Boxed in by McCoys Creek, Interstate 95 and Interstate 10, the area now known as Mixon Town originally came to life during the greatest period of growth in Jacksonville's history. After the Great Fire of 1901, rebuilding efforts led to rapid residential construction beginning to spread out in all directions from downtown. In 1903, Seaboard Airline Railroad (SAL) acquired the Florida Central and Peninsular and expanded the company's nearby Lackawanna maintenance shops.Soon the shops became one of the city's largest employers with over 1,000 workers. The need for additional housing resulted in Brinkley H. Gandy platting the first subdivision in the neighborhood off Highway Avenue (now Edison) in 1905. A streetcar route, this corridor provided connectivity between Mixon Town, Lackwanna and downtown Jacksonville.

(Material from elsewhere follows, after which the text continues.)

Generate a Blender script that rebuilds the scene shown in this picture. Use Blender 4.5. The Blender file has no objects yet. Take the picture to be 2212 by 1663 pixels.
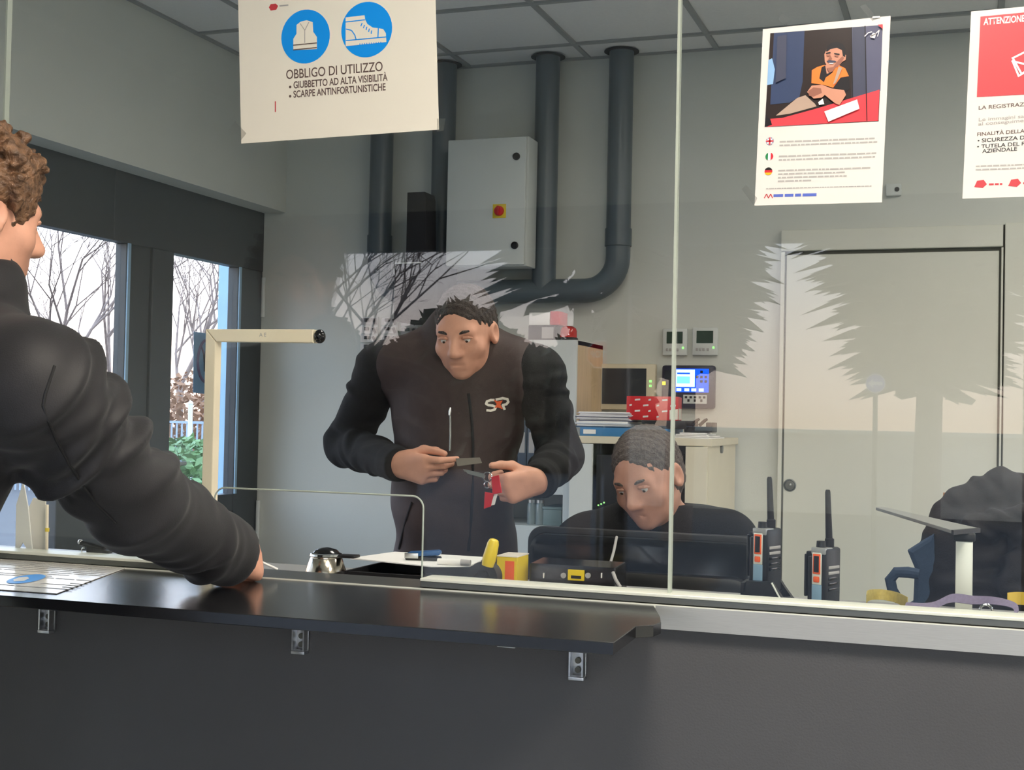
import bpy, bmesh, math, random
import numpy as np
from mathutils import Vector, Matrix
from mathutils.bvhtree import BVHTree

random.seed(7)
SC = bpy.context.scene
COL = SC.collection
R = math.radians
W, H = 2212, 1663

# ------------------------------------------------------------------ camera
FPX = 2827.0
EYE = Vector((0, 0, 1.36))
_yaw, _pit, _rol = R(19.40377521), R(1.30203537), R(1.17961135)
_f = Vector((-math.sin(_yaw) * math.cos(_pit), math.cos(_yaw) * math.cos(_pit), math.sin(_pit)))
_r0 = Vector((math.cos(_yaw), math.sin(_yaw), 0))
_u0 = _r0.cross(_f)
_r = _r0 * math.cos(_rol) + _u0 * math.sin(_rol)
_u = -_r0 * math.sin(_rol) + _u0 * math.cos(_rol)
cam_data = bpy.data.cameras.new('camera')
cam = bpy.data.objects.new('camera', cam_data)
COL.objects.link(cam)
cam.matrix_world = Matrix(((_r.x, _u.x, -_f.x, EYE.x), (_r.y, _u.y, -_f.y, EYE.y), (_r.z, _u.z, -_f.z, EYE.z), (0, 0, 0, 1)))
cam_data.sensor_fit = 'HORIZONTAL'
cam_data.sensor_width = 36.0
cam_data.lens = FPX / W * 36.0
cam_data.clip_start = 0.05
cam_data.clip_end = 500
SC.camera = cam


def ray(x, y):
    return _r * ((x - W / 2) / FPX) - _u * ((y - H / 2) / FPX) + _f


def at(x, y, Y):
    d = ray(x, y)
    return EYE + d * (Y / d.y)


def atz(x, y, Z):
    d = ray(x, y)
    return EYE + d * ((Z - EYE.z) / d.z)


def atx(x, y, X):
    d = ray(x, y)
    return EYE + d * (X / d.x)


# ------------------------------------------------------------------ view, sky, lights
SC.view_settings.view_transform = 'Standard'
SC.view_settings.look = 'None'
SC.view_settings.gamma = 1.0
SC.view_settings.use_curve_mapping = False
SC.view_settings.exposure = 0.82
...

Other subdivisions by William Fehranback and real estate investors, O. Pierre Havens and Frank E. Wood soon followed in 1905 and 1908. More subdivisions would be platted by H.B. Frazee between 1912 and 1917.

A result of several small subdivision plats, the neighborhood developed a traditional straight grid street pattern but not much land dedicated for parks and other amenities.


Mixon Town's King Street Bridge over McCoys Creek.

This changed with the completion of the McCoys Creek Improvement Project in 1930. Designed by Joseph E. Craig, this project, along with the channelization of Springfield's Hogans Creek, was Jacksonville's answer to the City Beautiful Movement.


With its streetcar, Edison Avenue grew to become Mixon Town's answer to Riverside's Five Points, Lackawanna's McDuff Avenue and Springfield's 8th & Main commercial districts. Businesses on the strip included the Great A&P Tea Company, Sam Crews Blacksmith, Louis Fleet's shoe repair, George Sumner's dry goods, Lackawanna Hardware Company, and Michael Schneider Grocery.

Mixon Town was considered to be diverse for the first 30 years of its existence. Before white flight, the neighborhood west of Broward Street was majority white. The section of Mixon Town east of Broward was African-American mixed with heavy industry.


Also, straddling the Atlantic Coast Line (ACL) Railroad (now the CSX "A" Line), Mixon Town became a popular turn-of-the-century location for industry. Companies such as Gress Manufacturing Company, Orange Crush Bottling Works, Dekle Lumber Company, Jones Chambliss, Consumers Ice Company and Draper's Egg & Poultry had operations in the district. As much as 20% of the neighborhood's residents were employed in the manufacturing sector through the 1980s.


The abandoned industrial ruins of the former Draper's Egg & Poultry plant.

Home to industry during a period in time when very few environmental standards existed, Mixon Town became home to early pollution issues. For years, residents complained about animal blood running off into McCoys Creek from the Draper's Egg & Poultry Company's chicken processing plant on McCoys Creek Boulevard. This now defunct company gained attention in 1978, when, as a part of his workdays program, Governor Bob Graham spent a full day cutting the hearts and livers out of chickens. A few blocks east, stood the Jones-Chambliss meat packing plant, whose waste flowed into the neighborhood's creek.  To top it off, the City of Jacksonville operated a municipal solid waste incinerator in the West Lewisville section of the neighborhood until the 1960s.

Already fighting industrial pollution, Mixon Town's fortunes took a turn for the worse with the construction of the Jacksonville expressway system, which severed it from Riverside and Brooklyn. The reconfiguration of traffic also resulted in the decline of Mixon Town's commercial district along Edison Street. In the later half of the 20th century, many of its aging industries ceased operations within the neighborhood. By the 2010 census, the neighborhood's population had fallen to 3,795, from a high of 10,535 in 1950.

Despite its economic challenges, Mixon Town still retains an amenity that continues to disappear in downtown. Its building stock. What it has long needed is a project or investment to jump start its turnaround. Peterbrooke Chocolatier's move to Mixon Town could be just that.